— WHAT YOU HAVE TO DO —
Output the full listing word for word.

******************************

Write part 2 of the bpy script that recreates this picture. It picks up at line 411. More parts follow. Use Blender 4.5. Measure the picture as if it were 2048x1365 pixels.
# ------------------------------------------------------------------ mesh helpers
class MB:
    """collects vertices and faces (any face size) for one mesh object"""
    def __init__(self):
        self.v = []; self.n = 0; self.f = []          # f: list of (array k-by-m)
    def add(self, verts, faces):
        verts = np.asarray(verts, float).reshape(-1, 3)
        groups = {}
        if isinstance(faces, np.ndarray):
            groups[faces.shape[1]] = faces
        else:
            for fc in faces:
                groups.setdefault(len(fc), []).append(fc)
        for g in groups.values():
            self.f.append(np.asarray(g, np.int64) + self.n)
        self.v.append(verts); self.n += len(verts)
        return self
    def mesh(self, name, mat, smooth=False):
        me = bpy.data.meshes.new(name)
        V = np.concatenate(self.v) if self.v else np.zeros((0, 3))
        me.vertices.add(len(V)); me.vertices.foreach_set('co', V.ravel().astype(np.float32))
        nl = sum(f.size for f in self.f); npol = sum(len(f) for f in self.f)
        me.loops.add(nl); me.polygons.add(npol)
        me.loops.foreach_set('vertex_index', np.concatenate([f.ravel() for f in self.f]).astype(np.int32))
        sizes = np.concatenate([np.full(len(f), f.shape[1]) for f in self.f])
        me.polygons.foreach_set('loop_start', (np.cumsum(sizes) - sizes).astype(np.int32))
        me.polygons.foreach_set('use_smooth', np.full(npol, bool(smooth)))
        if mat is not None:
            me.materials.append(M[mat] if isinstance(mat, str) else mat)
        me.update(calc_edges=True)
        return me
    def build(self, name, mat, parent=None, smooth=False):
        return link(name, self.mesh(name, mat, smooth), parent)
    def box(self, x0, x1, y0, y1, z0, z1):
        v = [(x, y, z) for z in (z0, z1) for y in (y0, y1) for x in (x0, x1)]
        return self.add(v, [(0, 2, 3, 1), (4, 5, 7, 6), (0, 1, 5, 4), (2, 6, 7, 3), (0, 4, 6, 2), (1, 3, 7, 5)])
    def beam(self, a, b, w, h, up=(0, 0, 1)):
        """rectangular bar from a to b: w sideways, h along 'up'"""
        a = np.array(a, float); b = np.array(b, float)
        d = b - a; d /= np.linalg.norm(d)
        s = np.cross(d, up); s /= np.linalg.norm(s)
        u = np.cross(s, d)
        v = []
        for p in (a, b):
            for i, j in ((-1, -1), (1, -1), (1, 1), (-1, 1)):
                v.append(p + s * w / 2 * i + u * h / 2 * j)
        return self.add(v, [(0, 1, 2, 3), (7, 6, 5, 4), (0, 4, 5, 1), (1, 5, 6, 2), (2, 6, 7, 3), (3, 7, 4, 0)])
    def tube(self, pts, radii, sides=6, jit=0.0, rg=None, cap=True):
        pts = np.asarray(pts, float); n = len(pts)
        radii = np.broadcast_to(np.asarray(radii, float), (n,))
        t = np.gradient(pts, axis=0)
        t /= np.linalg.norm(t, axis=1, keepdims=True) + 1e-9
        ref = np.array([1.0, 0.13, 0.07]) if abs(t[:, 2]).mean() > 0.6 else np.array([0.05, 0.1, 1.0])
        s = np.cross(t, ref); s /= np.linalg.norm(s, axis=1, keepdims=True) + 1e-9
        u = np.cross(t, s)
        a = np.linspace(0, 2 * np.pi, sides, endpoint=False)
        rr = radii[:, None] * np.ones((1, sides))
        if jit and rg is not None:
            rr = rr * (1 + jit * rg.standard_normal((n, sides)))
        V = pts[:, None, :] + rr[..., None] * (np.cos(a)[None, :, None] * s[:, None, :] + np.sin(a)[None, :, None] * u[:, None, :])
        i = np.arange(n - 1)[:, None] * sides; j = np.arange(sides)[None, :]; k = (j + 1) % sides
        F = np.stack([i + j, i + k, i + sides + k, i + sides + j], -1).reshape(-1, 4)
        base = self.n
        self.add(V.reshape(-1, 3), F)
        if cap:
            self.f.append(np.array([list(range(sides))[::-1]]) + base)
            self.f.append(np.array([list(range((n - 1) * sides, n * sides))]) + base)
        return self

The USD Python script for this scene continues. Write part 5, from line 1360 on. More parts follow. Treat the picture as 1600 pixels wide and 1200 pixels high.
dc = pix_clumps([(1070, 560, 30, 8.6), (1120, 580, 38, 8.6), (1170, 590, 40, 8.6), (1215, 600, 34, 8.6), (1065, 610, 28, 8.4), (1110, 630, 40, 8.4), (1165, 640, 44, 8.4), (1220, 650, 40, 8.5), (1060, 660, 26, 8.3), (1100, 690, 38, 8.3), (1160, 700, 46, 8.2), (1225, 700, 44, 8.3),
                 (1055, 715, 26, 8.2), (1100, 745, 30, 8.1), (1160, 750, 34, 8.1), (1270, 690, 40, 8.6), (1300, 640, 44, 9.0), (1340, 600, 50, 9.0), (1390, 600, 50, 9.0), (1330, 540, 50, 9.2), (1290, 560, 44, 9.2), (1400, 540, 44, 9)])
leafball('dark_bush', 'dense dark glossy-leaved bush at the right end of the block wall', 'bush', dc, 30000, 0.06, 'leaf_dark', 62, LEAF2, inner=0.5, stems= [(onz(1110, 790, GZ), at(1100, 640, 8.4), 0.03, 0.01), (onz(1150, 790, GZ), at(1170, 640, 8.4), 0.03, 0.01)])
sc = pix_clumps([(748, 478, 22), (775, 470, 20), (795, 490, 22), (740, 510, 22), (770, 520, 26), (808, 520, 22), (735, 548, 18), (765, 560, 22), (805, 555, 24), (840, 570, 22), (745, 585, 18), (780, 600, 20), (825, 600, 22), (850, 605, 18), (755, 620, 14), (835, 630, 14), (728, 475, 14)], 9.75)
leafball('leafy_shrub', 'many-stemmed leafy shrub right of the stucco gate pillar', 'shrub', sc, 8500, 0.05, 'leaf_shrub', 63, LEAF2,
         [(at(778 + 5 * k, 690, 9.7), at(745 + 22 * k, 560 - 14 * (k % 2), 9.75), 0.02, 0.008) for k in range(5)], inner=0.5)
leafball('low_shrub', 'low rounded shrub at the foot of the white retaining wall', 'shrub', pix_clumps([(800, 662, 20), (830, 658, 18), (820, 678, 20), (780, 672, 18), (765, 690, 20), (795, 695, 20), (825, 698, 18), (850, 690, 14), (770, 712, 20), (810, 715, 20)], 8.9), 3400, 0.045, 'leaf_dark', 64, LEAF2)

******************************

— TASK RESPONSE —
Write part 2 of the bpy script that recreates this picture. It picks up at line 411. More parts follow. Use Blender 4.5. Measure the picture as if it were 2048x1365 pixels.
# ------------------------------------------------------------------ mesh helpers
class MB:
    """collects vertices and faces (any face size) for one mesh object"""
    def __init__(self):
        self.v = []; self.n = 0; self.f = []          # f: list of (array k-by-m)
    def add(self, verts, faces):
        verts = np.asarray(verts, float).reshape(-1, 3)
        groups = {}
        if isinstance(faces, np.ndarray):
            groups[faces.shape[1]] = faces
        else:
            for fc in faces:
                groups.setdefault(len(fc), []).append(fc)
        for g in groups.values():
            self.f.append(np.asarray(g, np.int64) + self.n)
        self.v.append(verts); self.n += len(verts)
        return self
    def mesh(self, name, mat, smooth=False):
        me = bpy.data.meshes.new(name)
        V = np.concatenate(self.v) if self.v else np.zeros((0, 3))
        me.vertices.add(len(V)); me.vertices.foreach_set('co', V.ravel().astype(np.float32))
        nl = sum(f.size for f in self.f); npol = sum(len(f) for f in self.f)
        me.loops.add(nl); me.polygons.add(npol)
        me.loops.foreach_set('vertex_index', np.concatenate([f.ravel() for f in self.f]).astype(np.int32))
        sizes = np.concatenate([np.full(len(f), f.shape[1]) for f in self.f])
        me.polygons.foreach_set('loop_start', (np.cumsum(sizes) - sizes).astype(np.int32))
        me.polygons.foreach_set('use_smooth', np.full(npol, bool(smooth)))
        if mat is not None:
            me.materials.append(M[mat] if isinstance(mat, str) else mat)
        me.update(calc_edges=True)
        return me
    def build(self, name, mat, parent=None, smooth=False):
        return link(name, self.mesh(name, mat, smooth), parent)
    def box(self, x0, x1, y0, y1, z0, z1):
        v = [(x, y, z) for z in (z0, z1) for y in (y0, y1) for x in (x0, x1)]
        return self.add(v, [(0, 2, 3, 1), (4, 5, 7, 6), (0, 1, 5, 4), (2, 6, 7, 3), (0, 4, 6, 2), (1, 3, 7, 5)])
    def beam(self, a, b, w, h, up=(0, 0, 1)):
        """rectangular bar from a to b: w sideways, h along 'up'"""
        a = np.array(a, float); b = np.array(b, float)
        d = b - a; d /= np.linalg.norm(d)
        s = np.cross(d, up); s /= np.linalg.norm(s)
        u = np.cross(s, d)
        v = []
        for p in (a, b):
            for i, j in ((-1, -1), (1, -1), (1, 1), (-1, 1)):
                v.append(p + s * w / 2 * i + u * h / 2 * j)
        return self.add(v, [(0, 1, 2, 3), (7, 6, 5, 4), (0, 4, 5, 1), (1, 5, 6, 2), (2, 6, 7, 3), (3, 7, 4, 0)])
    def tube(self, pts, radii, sides=6, jit=0.0, rg=None, cap=True):
        pts = np.asarray(pts, float); n = len(pts)
        radii = np.broadcast_to(np.asarray(radii, float), (n,))
        t = np.gradient(pts, axis=0)
        t /= np.linalg.norm(t, axis=1, keepdims=True) + 1e-9
        ref = np.array([1.0, 0.13, 0.07]) if abs(t[:, 2]).mean() > 0.6 else np.array([0.05, 0.1, 1.0])
        s = np.cross(t, ref); s /= np.linalg.norm(s, axis=1, keepdims=True) + 1e-9
        u = np.cross(t, s)
        a = np.linspace(0, 2 * np.pi, sides, endpoint=False)
        rr = radii[:, None] * np.ones((1, sides))
        if jit and rg is not None:
            rr = rr * (1 + jit * rg.standard_normal((n, sides)))
        V = pts[:, None, :] + rr[..., None] * (np.cos(a)[None, :, None] * s[:, None, :] + np.sin(a)[None, :, None] * u[:, None, :])
        i = np.arange(n - 1)[:, None] * sides; j = np.arange(sides)[None, :]; k = (j + 1) % sides
        F = np.stack([i + j, i + k, i + sides + k, i + sides + j], -1).reshape(-1, 4)
        base = self.n
        self.add(V.reshape(-1, 3), F)
        if cap:
            self.f.append(np.array([list(range(sides))[::-1]]) + base)
            self.f.append(np.array([list(range((n - 1) * sides, n * sides))]) + base)
        return self

The USD Python script for this scene continues. Write part 5, from line 1360 on. More parts follow. Treat the picture as 1600 pixels wide and 1200 pixels high.
dc = pix_clumps([(1070, 560, 30, 8.6), (1120, 580, 38, 8.6), (1170, 590, 40, 8.6), (1215, 600, 34, 8.6), (1065, 610, 28, 8.4), (1110, 630, 40, 8.4), (1165, 640, 44, 8.4), (1220, 650, 40, 8.5), (1060, 660, 26, 8.3), (1100, 690, 38, 8.3), (1160, 700, 46, 8.2), (1225, 700, 44, 8.3),
                 (1055, 715, 26, 8.2), (1100, 745, 30, 8.1), (1160, 750, 34, 8.1), (1270, 690, 40, 8.6), (1300, 640, 44, 9.0), (1340, 600, 50, 9.0), (1390, 600, 50, 9.0), (1330, 540, 50, 9.2), (1290, 560, 44, 9.2), (1400, 540, 44, 9)])
leafball('dark_bush', 'dense dark glossy-leaved bush at the right end of the block wall', 'bush', dc, 30000, 0.06, 'leaf_dark', 62, LEAF2, inner=0.5, stems= [(onz(1110, 790, GZ), at(1100, 640, 8.4), 0.03, 0.01), (onz(1150, 790, GZ), at(1170, 640, 8.4), 0.03, 0.01)])
sc = pix_clumps([(748, 478, 22), (775, 470, 20), (795, 490, 22), (740, 510, 22), (770, 520, 26), (808, 520, 22), (735, 548, 18), (765, 560, 22), (805, 555, 24), (840, 570, 22), (745, 585, 18), (780, 600, 20), (825, 600, 22), (850, 605, 18), (755, 620, 14), (835, 630, 14), (728, 475, 14)], 9.75)
leafball('leafy_shrub', 'many-stemmed leafy shrub right of the stucco gate pillar', 'shrub', sc, 8500, 0.05, 'leaf_shrub', 63, LEAF2,
         [(at(778 + 5 * k, 690, 9.7), at(745 + 22 * k, 560 - 14 * (k % 2), 9.75), 0.02, 0.008) for k in range(5)], inner=0.5)
leafball('low_shrub', 'low rounded shrub at the foot of the white retaining wall', 'shrub', pix_clumps([(800, 662, 20), (830, 658, 18), (820, 678, 20), (780, 672, 18), (765, 690, 20), (795, 695, 20), (825, 698, 18), (850, 690, 14), (770, 712, 20), (810, 715, 20)], 8.9), 3400, 0.045, 'leaf_dark', 64, LEAF2)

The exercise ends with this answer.